Wednesday, January 12, 2011

Machine Learning Contests

I just found another machine learning contest site called TunedIT. TunedIT seems to be very similar to Kaggle. On first inspection one of the TunedIT contests seemed to be very interesting - categorizing the genre and instruments in music. My current area of research involves one dimensional time-series data, so I thought audio would be an interesting domain to work with. Unfortunately, instead of providing the raw audio data, the contest organizers decided to process the audio and provide feature vectors instead. No longer being a one-dimensional temporal problem, the contest has lost much of its appeal.

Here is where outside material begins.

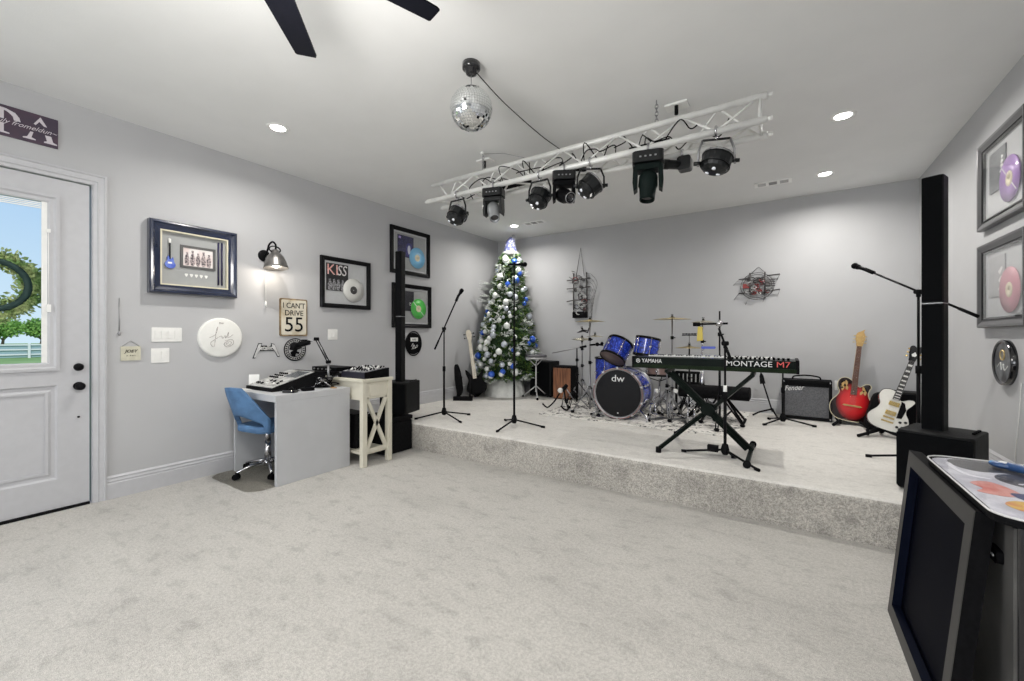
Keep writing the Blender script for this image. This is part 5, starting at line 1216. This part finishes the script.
# glittered white sprays sticking out of the tree
pr = None
for k in range(16):
    z = .6+1.5*((k*.618) % 1); a = math.radians(-160+190*((k*.37) % 1)); r = tr_r(z)*.95
    if k == 0:
        pr = thing('glitter_spray', 'white glittery twig spray poking out of the Christmas tree', 'tree spray', (0, 0, 0), group='white sprays on the Christmas tree')
        m = MB()
        for j in range(5):
            dd = Vector((.12+.02*j, rnd.uniform(-.06, .06), rnd.uniform(-.02, .08))); m.cyl((0, 0, 0), dd, .002, M_flock, seg=5)
            for q in range(4): m.sphere(dd*(.4+.2*q), .008, M_flock, 6)
        m.build('twigs', pr); o = pr
    else: o = dup(pr)
    p = Vector((tcx+math.cos(a)*r, tcy+math.sin(a)*r, S+z))
    if p.x < XL+.16: p.x = XL+.17
    o.location = p; o.rotation_euler = (0, 0, a)
# ================================================================ guitars
LP = [(0, 0), (.09, .008), (.145, .045), (.166, .11), (.15, .17), (.118, .22), (.112, .265), (.135, .315), (.148, .355), (.130, .375), (.092, .368), (.055, .342), (.030, .345), (-.015, .41), (-.07, .425), (-.120, .405), (-.14, .355), (-.128, .30), (-.108, .255), (-.118, .205), (-.152, .15), (-.166, .10), (-.145, .045), (-.09, .008)]
OV = [(0, 0), (.11, .008), (.175, .05), (.200, .13), (.185, .20), (.150, .265), (.130, .32), (.135, .37), (.150, .405), (.135, .435), (.100, .435), (.065, .405), (.035, .40), (-.02, .455), (-.07, .485), (-.12, .475), (-.150, .43), (-.148, .37), (-.128, .315), (-.150, .26), (-.19, .20), (-.200, .13), (-.175, .055), (-.11, .008)]
def neck(t, z0, z1, w0, w1, y, board, inlay=None, every=3, hm=None, head='lp', cx=0.0):
    m = MB(); a = [m.V((cx-w0/2, y, z0)), m.V((cx+w0/2, y, z0)), m.V((cx+w1/2, y, z1)), m.V((cx-w1/2, y, z1))]; b = [m.V((cx-w0/2, y-.008, z0)), m.V((cx+w0/2, y-.008, z0)), m.V((cx+w1/2, y-.008, z1)), m.V((cx-w1/2, y-.008, z1))]
    m.F(a, board); m.F(b, board)
    for i in range(4): m.F([a[i], a[(i+1) % 4], b[(i+1) % 4], b[i]], board)
    nk = m.build('fingerboard', t)
    m = MB(); m.tube([(cx, y+w0*.46+.001, z0), (cx, y+w1*.46+.001, z1)], [w0*.46, w1*.46], hm or board, 12); m.build('neck', t)
    n = 20
    for k in range(1, n):
        f = 1-(1-2**(-k/12))/(1-2**(-n/12)); z = z0+(z1-z0)*f; ww = w0+(w1-w0)*f
        m = MB(); m.box(cx-ww/2, cx+ww/2, y-.0092, y-.008, z-.0007, z+.0007, M_chrome); m.build('fret', nk)
        if inlay and (k % 2 == 1):
            f2 = 1-(1-2**(-(k+1)/12))/(1-2**(-n/12)); z2 = z0+(z1-z0)*max(f2, 0); m = MB(); m.box(cx-ww*.38, cx+ww*.38, y-.0088, y-.008, z2+(z-z2)*.2, z-(z-z2)*.2, inlay); m.build('inlay', nk)
    return nk
# red rounded-back guitar
def burst():
    m = bpy.data.materials.new('red_burst'); m.use_nodes = True; n = m.node_tree; b = n.nodes['Principled BSDF']; b.inputs['Roughness'].default_value = .12; b.inputs['Coat Weight'].default_value = 1
    t = n.nodes.new('ShaderNodeTexCoord'); mp = n.nodes.new('ShaderNodeMapping'); mp.inputs['Location'].default_value = (0, 0, -.22*3.6); mp.inputs['Scale'].default_value = (5.0, 0, 3.6)
    g = n.nodes.new('ShaderNodeTexGradient'); g.gradient_type = 'SPHERICAL'; r = n.nodes.new('ShaderNodeValToRGB'); e = r.color_ramp.elements
    e[0].position = .22; e[0].color = (.01, .004, .004, 1); e[1].position = .50; e[1].color = (.55, .015, .02, 1); q = e.new(.8); q.color = (.72, .03, .03, 1)
    n.links.new(t.outputs['Object'], mp.inputs[0]); n.links.new(mp.outputs[0], g.inputs[0]); n.links.new(g.outputs[0], r.inputs[0]); n.links.new(r.outputs[0], b.inputs['Base Color']); return m
M_tan = mat('maple_tan', (.52, .34, .13), .35, noise=.2, nscale=16); M_rose = mat('rosewood', (.13, .05, .025), .5, noise=.3, nscale=20)
t = thing('acoustic_guitar', 'red sunburst double cutaway guitar on a low black stand', 'guitar', (.60, 5.99, S+.045), rot=(math.radians(-11), math.radians(7.5), math.radians(4)))
op = smooth_pts(OV, 4)
m = MB(); m.prism(op, -.008, .0, burst(), ms=M_black); body = m.build('soundboard', t)
m = MB()
rings = [[m.V((x*s_, y, .2+(z-.2)*s_)) for x, z in op] for s_, y in ((1.0, 0.0), (.985, .03), (.93, .06), (.8, .085), (.55, .10))]
for a, b in zip(rings, rings[1:]):
    for k in range(len(op)): m.F([a[k], a[(k+1) % len(op)], b[(k+1) % len(op)], b[k]], M_black, True)
m.F(rings[-1], M_black); m.build('bowl_back', t)
m = MB(); pts3 = [Vector((x*1.0, -.009, z)) for x, z in op]; m.tube(pts3, .0035, mat('binding_cream', (.75, .68, .48), .4), 6, True); m.build('binding', t)
for sx, ox in ((-1, 0), (1, .0)):
    for (x, z, a, L) in ((-.105, .405, .35, .060), (-.075, .425, -.25, .05), (-.10, .36, .1, .05), (-.065, .37, -.3, .045)) if sx < 0 else ((.085, .375, -.35, .055), (.10, .34, -.1, .05), (.070, .335, .35, .045)):
        m = MB(); m.T = Matrix.Translation((x, 0, z)) @ Matrix.Rotation(a, 4, 'Y'); m.prism(smooth_pts([(0, -L*.6), (-.013, -.005), (0, L*.6), (.013, .005)], 3), -.0100, -.0075, M_tan); ep = m.build('leaf_inlay', t)
    for (x, z) in (((-.115, .435), (-.085, .39), (-.12, .39), (-.105, .365)) if sx < 0 else ((.10, .385), (.085, .355), (.11, .365))):
        m = MB(); m.cyl((x, -.0105, z), (x, -.0075, z), .0085, M_black, seg=12); m.build('sound_hole', t)
neck(t, .30, .86, .056, .043, -.010, M_rose, None, hm=M_tan)
m = MB(); m.box(-.075, .075, -.02, -.008, .165, .182, M_tan); m.prism([(-.09, .17), (-.075, .182), (-.06, .17)], -.012, -.008, M_tan); m.prism([(.09, .17), (.075, .182), (.06, .17)], -.012, -.008, M_tan); m.build('bridge', t)
m = MB(); m.T = Matrix.Translation((0, 0, .86)); hp = smooth_pts([(-.022, 0), (-.03, .04), (-.042, .10), (-.03, .155), (.0, .175), (.035, .20), (.028, .17), (.045, .12), (.038, .06), (.024, .0)], 3); m.prism(hp, -.012, .004, M_tan); hd = m.build('headstock', t)
for k in range(3):
    for sx in (-1, 1):
        m = MB(); m.cyl((sx*.025, -.018, .905+.038*k), (sx*.025, -.006, .905+.038*k), .004, M_gold, seg=8); m.cyl((sx*.04, .0, .905+.038*k), (sx*.062, .0, .905+.038*k), .006, M_gold, seg=8); m.build('tuner', hd)
for k in range(6):
    x = -.022+.0088*k; m = MB(); m.cyl((x, -.021, .175), (x*.8, -.0205, .86), .0005, M_chrome, seg=4, caps=False); m.build('string', t)
def low_stand(loc, rz, label, w_=.17, back=.12):
    t = thing('guitar_stand', label, 'guitar stand', loc, rz)
    for sx in (-1, 1):
        m = MB(); m.tube([(sx*.02, back, .16), (sx*w_*.6, back-.03, .05), (sx*w_*.62, -.07, .035), (sx*w_*.62, -.075, .075)], .011, M_blackm, 8); m.build('cradle_arm', t)
        m = MB(); m.cyl((0, back, .07), (sx*w_, -.085, .015), .015, M_blackm); m.build('front_leg', t)
    m = MB(); m.cyl((0, back, .05), (0, back+.12, .014), .014, M_blackm); m.build('rear_leg', t)
    m = MB(); m.cyl((0, back, .03), (0, back+.05, .24), .013, M_blackm); m.build('spine', t)
    return t
low_stand((.60, 5.94, S), .1, 'low black stand cradling the red guitar', back=.20)
# white solid body guitar
M_wg = mat('guitar_white', (.80, .79, .74), .15, coat=1.); M_goldh = mat('gold_hardware', (.70, .52, .20), .25, metal=1.)
t = thing('electric_guitar', 'white single cutaway electric guitar with gold hardware on a black stand', 'guitar', (.805, 5.47, S+.075), rot=(math.radians(-12), math.radians(18), math.radians(-4))); t.scale = (.95, .95, .95)
m = MB(); m.prism(smooth_pts(LP, 4), -.022, .022, M_wg); m.build('body', t, bevel=.004)
m = MB(); m.tube([Vector((x, -.0225, z)) for x, z in smooth_pts(LP, 4)], .0028, M_black, 6, True); m.build('binding', t)
neck(t, .33, .765, .056, .043, -.028, mat('ebony', (.02, .018, .016), .4), mat('inlay_pearl', (.78, .78, .74), .3), hm=M_wg)
for z in (.285, .185):
    m = MB(); m.box(-.042, .042, -.036, -.021, z-.022, z+.022, M_goldh); m.build('pickup', t, bevel=.003)
m = MB(); m.box(-.045, .045, -.034, -.021, .125, .142, M_goldh); m.build('bridge', t, bevel=.002)
m = MB(); m.box(-.05, .05, -.034, -.021, .085, .100, M_goldh); m.build('tailpiece', t, bevel=.003)
m = MB(); m.prism([(.045, .33), (.075, .32), (.105, .255), (.095, .16), (.055, .15), (.05, .31)], -.030, -.0265, M_black); m.build('pickguard', t)
for x, z in ((.095, .12), (.135, .135), (.085, .065), (.125, .075)):
    m = MB(); m.cyl((x, -.022, z), (x, -.042, z), .014, M_blackg, r1=.011, seg=14); m.build('knob', t)
m = MB(); m.T = Matrix.Translation((0, 0, .765)); m.prism(smooth_pts([(-.022, 0), (-.03, .03), (-.046, .10), (-.05, .15), (-.025, .165), (0, .15), (.03, .168), (.05, .145), (.044, .10), (.03, .03), (.022, 0)], 3), -.014, .002, M_blackg); hd = m.build('headstock', t)
m = MB(); m.T = Matrix.Translation((0, -.0148, .835)); m.prism([(-.012, -.02), (-.02, .0), (0, .03), (.02, 0), (.012, -.02)], -.001, .001, M_ltr); m.build('headstock_inlay', hd)
for k in range(3):
    for sx in (-1, 1):
        m = MB(); m.cyl((sx*.04, -.005, .81+.04*k), (sx*.062, -.005, .81+.04*k), .008, M_goldh, seg=8); m.build('tuner', hd)
for k in range(6):
    x = -.022+.0088*k; m = MB(); m.cyl((x, -.038, .13), (x*.8, -.038, .765), .0005, M_chrome, seg=4, caps=False); m.build('string', t)
low_stand((.80, 5.40, S), -.05, 'black tubular stand cradling the white guitar', .2)
t = thing('guitar_bag', 'black padded guitar bag leaning behind the white guitar', 'guitar bag', (.80, 5.80, S), rot=(math.radians(-8), math.radians(10), .1)); t.scale = (.8, .8, .95)
m = MB(); m.prism(smooth_pts([(-.10, 0), (.08, 0), (.14, .06), (.15, .20), (.12, .34), (.14, .42), (.03, .45), (-.09, .40), (-.12, .25), (-.14, .08)], 3), -.05, .05, M_vel); m.build('body', t, bevel=.012)
m = MB(); m.box(-.05, .05, -.062, -.05, .08, .28, M_blackm); m.build('pocket', t)
t = thing('speaker_cabinet', 'small black speaker box in the corner behind the white guitar', 'speaker cabinet', (1.06, 6.12, S), -.2)
m = MB(); m.box(-.13, .13, -.12, .12, .0, .40, M_spks); m.build('cabinet', t, bevel=.01); m = MB(); m.box(-.11, .11, -.126, -.118, .02, .38, M_grille); m.build('grille', t)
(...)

I have been treating the traffic prediction contest on Kaggle as a one-dimensional temporal prediction problem (considering every road segment as a completely independent problem). I am currently ranked 8th out of 214 teams. I am guessing that my ranking won't improve before the contest end because I don't have any new ideas on how to increase my score. Most of my submissions so far have been used for parameter tuning. However, my parameter tuning efforts seem to have reached a local optimum.

Tuesday, January 11, 2011

Ambigram Failure

Two people who don't know my name tried to decrypt my ambigram. Their responses were "liynh knoll" and "liymr uwnq". :(

Ambigram

Today I tried to make my first ambigram:
After staring at it for several hours and making minor adjustments, I still have no idea how legible it is. I guess a good test would be to show it to someone who doesn't know my name and see if they can decipher it.